Wonks and Wonga: Payday lending, policy theory, and time-poor politicians

As somebody who works for a debt advice charity, I was interested to hear George Osborne’s announcement that Government intends to cap the interest rate payday lenders can charge. The harm caused by this type of high-interest lending was first highlighted by consumer organisations such as mine, and many third-sector bodies contributed to the high-profile campaign on the problem run by the Labour MP Stella Creasy.

However, the announcement was a little confusing. After all, the concept of an interest rate cap had previously been rejected by Government on multiple occasions. Why the sudden change of approach? It seemed unlikely that the Chancellor had, Grinch-like, experienced a sudden change of heart.

Revisiting a previous blog on this site may give me a clue. In October Leonora Merry brilliantly explored an occasion when academic policy theory seemed to play out in real-life politics. To me, George Osborne’s unexpected reversal demonstrated another such collision between theory and practice. In this case, the Chancellor’s sudden change of policy on payday appeared to be a real-world example of Baumgartner and Jone’s ‘Punctuated Equilibrium’ theory.

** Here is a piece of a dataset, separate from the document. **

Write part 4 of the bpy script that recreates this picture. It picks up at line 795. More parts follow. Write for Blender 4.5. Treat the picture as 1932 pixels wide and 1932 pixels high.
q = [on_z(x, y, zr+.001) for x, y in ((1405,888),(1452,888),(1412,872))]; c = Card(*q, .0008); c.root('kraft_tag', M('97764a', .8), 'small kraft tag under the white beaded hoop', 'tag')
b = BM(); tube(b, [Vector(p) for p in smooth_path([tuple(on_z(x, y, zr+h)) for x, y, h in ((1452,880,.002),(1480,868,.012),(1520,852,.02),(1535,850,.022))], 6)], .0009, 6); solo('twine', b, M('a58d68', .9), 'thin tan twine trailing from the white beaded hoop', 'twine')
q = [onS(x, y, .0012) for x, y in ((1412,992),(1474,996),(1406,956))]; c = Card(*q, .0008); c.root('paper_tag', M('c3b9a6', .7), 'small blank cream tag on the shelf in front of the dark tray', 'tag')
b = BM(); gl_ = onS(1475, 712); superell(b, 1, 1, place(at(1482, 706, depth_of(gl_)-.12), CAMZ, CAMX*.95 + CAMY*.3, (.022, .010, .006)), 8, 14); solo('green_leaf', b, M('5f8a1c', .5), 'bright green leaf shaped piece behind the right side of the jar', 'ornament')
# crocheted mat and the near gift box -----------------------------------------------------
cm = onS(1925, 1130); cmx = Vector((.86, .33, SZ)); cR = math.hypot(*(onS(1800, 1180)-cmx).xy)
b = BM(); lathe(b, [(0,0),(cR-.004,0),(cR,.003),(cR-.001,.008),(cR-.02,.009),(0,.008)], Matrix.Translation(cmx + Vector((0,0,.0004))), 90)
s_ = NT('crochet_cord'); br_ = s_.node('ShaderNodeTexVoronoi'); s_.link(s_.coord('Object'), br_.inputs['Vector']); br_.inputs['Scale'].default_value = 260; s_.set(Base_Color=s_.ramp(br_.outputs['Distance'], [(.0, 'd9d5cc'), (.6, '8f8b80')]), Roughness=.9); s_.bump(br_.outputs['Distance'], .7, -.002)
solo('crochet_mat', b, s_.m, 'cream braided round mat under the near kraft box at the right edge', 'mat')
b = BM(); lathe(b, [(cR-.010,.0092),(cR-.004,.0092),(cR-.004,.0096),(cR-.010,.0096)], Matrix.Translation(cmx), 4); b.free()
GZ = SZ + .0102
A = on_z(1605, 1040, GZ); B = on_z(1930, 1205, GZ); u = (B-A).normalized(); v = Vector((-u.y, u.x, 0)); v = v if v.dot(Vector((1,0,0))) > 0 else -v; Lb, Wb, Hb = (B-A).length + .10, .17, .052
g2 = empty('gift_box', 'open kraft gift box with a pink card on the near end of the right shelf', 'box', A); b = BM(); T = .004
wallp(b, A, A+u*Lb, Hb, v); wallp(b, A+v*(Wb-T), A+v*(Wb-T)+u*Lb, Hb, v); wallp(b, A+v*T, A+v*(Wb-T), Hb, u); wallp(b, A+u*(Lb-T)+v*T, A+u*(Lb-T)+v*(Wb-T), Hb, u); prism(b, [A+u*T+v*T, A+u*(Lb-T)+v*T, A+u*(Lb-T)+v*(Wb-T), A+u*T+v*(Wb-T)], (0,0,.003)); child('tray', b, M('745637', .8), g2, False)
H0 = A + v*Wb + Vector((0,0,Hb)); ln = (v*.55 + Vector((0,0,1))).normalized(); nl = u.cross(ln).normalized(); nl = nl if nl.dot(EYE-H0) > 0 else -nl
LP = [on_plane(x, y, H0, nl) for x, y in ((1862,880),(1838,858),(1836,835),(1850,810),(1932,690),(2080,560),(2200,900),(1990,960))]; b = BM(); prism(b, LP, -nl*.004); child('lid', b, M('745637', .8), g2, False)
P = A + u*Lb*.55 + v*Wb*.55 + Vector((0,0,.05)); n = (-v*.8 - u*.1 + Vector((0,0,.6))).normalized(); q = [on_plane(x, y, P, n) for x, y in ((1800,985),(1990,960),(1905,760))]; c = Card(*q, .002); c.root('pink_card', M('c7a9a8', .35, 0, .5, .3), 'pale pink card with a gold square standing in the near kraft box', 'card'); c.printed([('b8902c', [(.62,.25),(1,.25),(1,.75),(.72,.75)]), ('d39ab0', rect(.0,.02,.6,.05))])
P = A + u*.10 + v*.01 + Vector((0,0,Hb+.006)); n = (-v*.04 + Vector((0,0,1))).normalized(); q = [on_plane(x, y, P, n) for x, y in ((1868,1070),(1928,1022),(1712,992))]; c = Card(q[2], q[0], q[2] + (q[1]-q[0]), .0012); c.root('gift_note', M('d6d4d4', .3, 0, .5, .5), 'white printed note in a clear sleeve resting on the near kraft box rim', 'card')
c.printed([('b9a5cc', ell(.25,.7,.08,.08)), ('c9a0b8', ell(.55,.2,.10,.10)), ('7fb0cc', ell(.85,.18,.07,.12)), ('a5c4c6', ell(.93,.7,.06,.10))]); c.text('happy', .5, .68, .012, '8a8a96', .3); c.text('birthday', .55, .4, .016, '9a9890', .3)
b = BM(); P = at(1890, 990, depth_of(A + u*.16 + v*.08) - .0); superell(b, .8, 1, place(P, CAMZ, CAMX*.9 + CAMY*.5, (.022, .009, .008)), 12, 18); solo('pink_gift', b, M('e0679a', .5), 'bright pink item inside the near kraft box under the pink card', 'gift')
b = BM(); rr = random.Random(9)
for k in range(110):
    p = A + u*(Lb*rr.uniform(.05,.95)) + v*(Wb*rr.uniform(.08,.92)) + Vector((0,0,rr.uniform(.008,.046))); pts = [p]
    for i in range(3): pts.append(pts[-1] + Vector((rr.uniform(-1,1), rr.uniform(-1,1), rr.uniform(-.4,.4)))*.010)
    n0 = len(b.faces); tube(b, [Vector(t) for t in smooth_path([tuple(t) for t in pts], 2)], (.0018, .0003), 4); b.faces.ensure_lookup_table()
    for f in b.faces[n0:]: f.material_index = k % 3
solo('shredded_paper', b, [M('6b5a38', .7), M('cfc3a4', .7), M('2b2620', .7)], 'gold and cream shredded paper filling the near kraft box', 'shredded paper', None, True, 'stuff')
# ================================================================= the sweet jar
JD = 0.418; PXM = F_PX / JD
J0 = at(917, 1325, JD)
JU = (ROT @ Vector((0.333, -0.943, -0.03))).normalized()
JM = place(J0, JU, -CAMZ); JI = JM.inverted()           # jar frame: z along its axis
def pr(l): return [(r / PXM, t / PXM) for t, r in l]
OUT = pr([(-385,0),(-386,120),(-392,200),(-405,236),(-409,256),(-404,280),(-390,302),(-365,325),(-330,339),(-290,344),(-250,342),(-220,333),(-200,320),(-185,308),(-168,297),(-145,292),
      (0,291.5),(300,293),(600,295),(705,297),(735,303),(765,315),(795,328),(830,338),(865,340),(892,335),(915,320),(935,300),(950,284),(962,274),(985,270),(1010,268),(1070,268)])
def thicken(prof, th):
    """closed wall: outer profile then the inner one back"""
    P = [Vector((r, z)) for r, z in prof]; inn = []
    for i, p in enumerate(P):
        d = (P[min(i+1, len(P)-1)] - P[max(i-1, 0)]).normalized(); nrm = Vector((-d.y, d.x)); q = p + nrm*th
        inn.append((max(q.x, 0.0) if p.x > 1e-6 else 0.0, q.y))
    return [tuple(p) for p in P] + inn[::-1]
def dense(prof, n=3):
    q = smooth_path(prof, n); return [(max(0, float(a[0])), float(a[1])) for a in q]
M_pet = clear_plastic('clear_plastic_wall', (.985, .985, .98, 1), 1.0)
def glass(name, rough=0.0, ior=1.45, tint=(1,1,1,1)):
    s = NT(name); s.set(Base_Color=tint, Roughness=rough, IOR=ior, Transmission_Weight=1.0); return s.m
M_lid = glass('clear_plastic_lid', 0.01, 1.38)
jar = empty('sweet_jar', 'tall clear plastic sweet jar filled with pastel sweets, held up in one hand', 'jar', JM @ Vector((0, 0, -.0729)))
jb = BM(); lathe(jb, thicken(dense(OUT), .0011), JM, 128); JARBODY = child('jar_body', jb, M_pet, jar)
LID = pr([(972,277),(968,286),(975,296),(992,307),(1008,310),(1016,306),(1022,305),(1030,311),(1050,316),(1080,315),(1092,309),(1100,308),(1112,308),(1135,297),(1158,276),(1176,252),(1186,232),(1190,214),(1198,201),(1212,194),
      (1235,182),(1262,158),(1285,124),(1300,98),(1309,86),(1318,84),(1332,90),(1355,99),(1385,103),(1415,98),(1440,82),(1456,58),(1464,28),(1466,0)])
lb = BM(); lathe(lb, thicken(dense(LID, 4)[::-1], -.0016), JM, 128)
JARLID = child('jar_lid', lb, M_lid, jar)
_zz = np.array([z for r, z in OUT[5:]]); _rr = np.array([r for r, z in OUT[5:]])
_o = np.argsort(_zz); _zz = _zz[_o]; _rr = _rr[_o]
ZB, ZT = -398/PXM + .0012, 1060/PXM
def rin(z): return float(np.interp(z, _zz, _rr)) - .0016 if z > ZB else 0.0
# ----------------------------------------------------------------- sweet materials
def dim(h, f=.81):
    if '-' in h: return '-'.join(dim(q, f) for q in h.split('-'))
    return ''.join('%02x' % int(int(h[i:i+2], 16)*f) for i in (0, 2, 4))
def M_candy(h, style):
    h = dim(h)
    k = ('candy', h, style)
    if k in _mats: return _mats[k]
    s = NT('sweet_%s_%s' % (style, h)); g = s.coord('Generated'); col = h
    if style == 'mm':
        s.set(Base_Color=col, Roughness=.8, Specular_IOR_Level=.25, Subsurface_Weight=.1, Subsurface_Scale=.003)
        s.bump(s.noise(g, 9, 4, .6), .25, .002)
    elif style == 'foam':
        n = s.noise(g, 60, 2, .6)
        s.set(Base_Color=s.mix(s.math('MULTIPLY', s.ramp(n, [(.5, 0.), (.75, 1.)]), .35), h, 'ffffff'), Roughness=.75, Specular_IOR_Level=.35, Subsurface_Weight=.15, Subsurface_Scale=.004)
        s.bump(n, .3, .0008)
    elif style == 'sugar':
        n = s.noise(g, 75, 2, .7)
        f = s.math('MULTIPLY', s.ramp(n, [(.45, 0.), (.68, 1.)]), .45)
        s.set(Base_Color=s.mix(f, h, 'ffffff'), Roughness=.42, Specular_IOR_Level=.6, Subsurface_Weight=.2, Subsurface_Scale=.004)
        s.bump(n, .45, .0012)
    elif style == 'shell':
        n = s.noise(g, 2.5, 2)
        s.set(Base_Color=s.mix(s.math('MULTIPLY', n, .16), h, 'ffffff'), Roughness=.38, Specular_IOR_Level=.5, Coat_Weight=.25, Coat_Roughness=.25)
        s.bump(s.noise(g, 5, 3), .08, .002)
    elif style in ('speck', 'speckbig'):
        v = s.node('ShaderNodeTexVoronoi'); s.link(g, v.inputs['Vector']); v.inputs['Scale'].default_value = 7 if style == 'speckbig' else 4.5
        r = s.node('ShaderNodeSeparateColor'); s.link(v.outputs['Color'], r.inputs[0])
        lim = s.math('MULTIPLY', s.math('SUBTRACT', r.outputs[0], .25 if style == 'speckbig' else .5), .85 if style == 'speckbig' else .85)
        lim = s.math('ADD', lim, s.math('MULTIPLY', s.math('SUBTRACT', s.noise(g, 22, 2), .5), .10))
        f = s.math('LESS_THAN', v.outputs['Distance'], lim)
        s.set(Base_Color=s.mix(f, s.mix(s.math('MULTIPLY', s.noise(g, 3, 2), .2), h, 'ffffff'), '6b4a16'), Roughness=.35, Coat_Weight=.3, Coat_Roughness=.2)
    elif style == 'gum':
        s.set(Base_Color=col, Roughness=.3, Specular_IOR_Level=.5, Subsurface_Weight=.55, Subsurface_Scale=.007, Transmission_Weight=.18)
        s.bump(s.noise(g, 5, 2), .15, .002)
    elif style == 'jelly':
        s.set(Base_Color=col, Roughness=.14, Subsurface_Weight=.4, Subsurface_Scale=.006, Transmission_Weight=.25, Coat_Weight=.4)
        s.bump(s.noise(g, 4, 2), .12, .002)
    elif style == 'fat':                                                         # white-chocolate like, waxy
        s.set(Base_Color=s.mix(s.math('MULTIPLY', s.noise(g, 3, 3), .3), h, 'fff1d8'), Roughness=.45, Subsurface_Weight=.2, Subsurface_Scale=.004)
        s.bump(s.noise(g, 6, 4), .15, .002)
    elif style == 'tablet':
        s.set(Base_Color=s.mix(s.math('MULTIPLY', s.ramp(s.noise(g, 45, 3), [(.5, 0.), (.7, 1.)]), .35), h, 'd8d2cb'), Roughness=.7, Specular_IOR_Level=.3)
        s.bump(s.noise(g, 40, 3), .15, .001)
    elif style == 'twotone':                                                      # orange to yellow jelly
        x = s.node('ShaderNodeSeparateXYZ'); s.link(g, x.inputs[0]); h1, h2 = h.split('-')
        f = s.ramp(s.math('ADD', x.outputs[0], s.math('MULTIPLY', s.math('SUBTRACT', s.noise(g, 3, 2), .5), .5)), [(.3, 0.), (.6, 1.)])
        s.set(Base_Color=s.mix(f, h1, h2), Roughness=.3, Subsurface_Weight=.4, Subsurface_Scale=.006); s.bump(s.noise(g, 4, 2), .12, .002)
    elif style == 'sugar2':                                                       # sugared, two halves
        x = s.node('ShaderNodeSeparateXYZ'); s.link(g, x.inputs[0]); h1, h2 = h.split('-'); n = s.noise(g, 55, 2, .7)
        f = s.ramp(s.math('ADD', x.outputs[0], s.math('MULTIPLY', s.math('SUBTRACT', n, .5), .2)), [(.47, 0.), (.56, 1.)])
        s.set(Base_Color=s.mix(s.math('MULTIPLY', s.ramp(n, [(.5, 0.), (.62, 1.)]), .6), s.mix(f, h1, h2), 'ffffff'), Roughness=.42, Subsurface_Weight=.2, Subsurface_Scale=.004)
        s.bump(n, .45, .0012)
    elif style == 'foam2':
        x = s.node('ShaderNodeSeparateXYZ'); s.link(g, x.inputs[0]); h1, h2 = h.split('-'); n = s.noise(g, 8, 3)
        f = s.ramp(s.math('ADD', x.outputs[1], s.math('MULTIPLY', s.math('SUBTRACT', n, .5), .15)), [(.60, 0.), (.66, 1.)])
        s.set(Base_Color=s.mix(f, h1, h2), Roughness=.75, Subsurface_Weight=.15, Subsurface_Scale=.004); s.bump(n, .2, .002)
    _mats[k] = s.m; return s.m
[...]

The theory rests on two basic principles. One, politicians have limited time and intellectual resources, and must prioritise. Therefore policy often stays static for long periods. Two, taking this into account, policy on an issue can change rapidly if it starts to attract a lot of attention, especially popular opinion conveyed by the media.

The argument goes like this. Politicians are assailed by so many different issues they can only concentrate on the most pressing. Therefore, as long as something is contained in a policy ‘sub-system’ (often comprising regulators, consumer groups and industry), where there is common understanding, they can effectively ignore it.

However, the theory continues, if an issue “breaks-out” from this policy sub-system and becomes high-profile, if a ‘feedback loop’ is created by multiple actors all discussing a subject, with the weight of opinion all on one side, then decision makers may be forced to attend to it. They must at least pay attention to an issue that is constantly thrown across their desk by newspapers and this can drive seemingly rapid policy change.

How does this apply to payday loans? Well, it appears we have seen this exact theoretical circumstance play out in the payday loan debate. Initially it was low profile because relatively few people were affected. In 2009 only 2% of people in financial difficulty had a payday loan and, crucially I think, there were far fewer payday lending shops on the high-street. The media wasn’t particularly interested. Therefore decision makers could ignore the subject and leave it to a policy sub-system comprising regulators such as the Office of Fair Trading (OFT) and consumer groups like Citizen’s Advice. Lenders could remain lightly regulated, no far-reaching policy solutions need be considered, nothing to see here.

But then, over time, the situation changed. Fundamentally this was driven by the continuing personal financial hardship caused by the economic crisis. Unemployment and part-time work increased, wages declined and for millions making ends meet became harder and harder. This led to the rise of the payday lender, people running out of cash at the end of the month turned to them for crisis loans. By 2012 the Competition Commission reported 1 million people were taking out payday loans every year. This growth, accompanied by a higher visibility on the high-street, got MPs and the media interested, and not just interested but vocal. So, using extensive data provided by consumer charities, MPs and the media made sure that the payday debate dominated the consumer finance agenda. Debate after debate, news story after news story brought it up. Eventually the concatenation of voices started to force the issue from its policy sub-system onto the desk of decision makers.

First the competition commission was dragged-in, then the new, high-profile, financial regulator the Financial Conduct Authority. Eventually the pressure seems to have became too much and the sub-system membrane split, the equilibrium was well and truly punctuated. The Chancellor acted, and reached out for the most popular suggested policy solution, cost capping. Of course, it helped that the issue overlapped with another the Government felt weak on, the declining standard of living, and therefore action on one could be spun also as action on the other.

So there we have it. I’d argue a pretty good example of the intersection of theory and reality. But what lessons can it teach us? I think three.

One, campaigning organisations shouldn’t be afraid to move into already well populated issue areas if they have new information and /or perspectives to bring. Weight of data can push an issue from a policy sub-system onto the national agenda, like a straw incapacitating a camel.

Two, never underestimate the importance of the visual representation of a problem on decision makers. Yes, payday lending merited action on the basis of hard evidence on paper, but the fact that most MPs now see dozens of payday shops on their local high street shouldn’t be underestimated.

Three, issues that touch on multiple Governmental concerns, that are cross-cutting, have more of a chance of escaping the policy sub-system. If organisations can find an issue that is sensitive for many Government departments, and policy makers, for many different reasons, then success is more likely.

Of course, I’m not going to pretend these lessons don’t reinforce what campaigning professionals already know. But at least now we can use long words and quote fancy theories when putting them into practice.

I work in policy for StepChange Debt Charity on a wide range of consumer issues. Outside of the office I'm (for some mad reason) also an MSc student at Birkbeck, studying politics. If I find the time I pretend to know something about film, books and the theatre.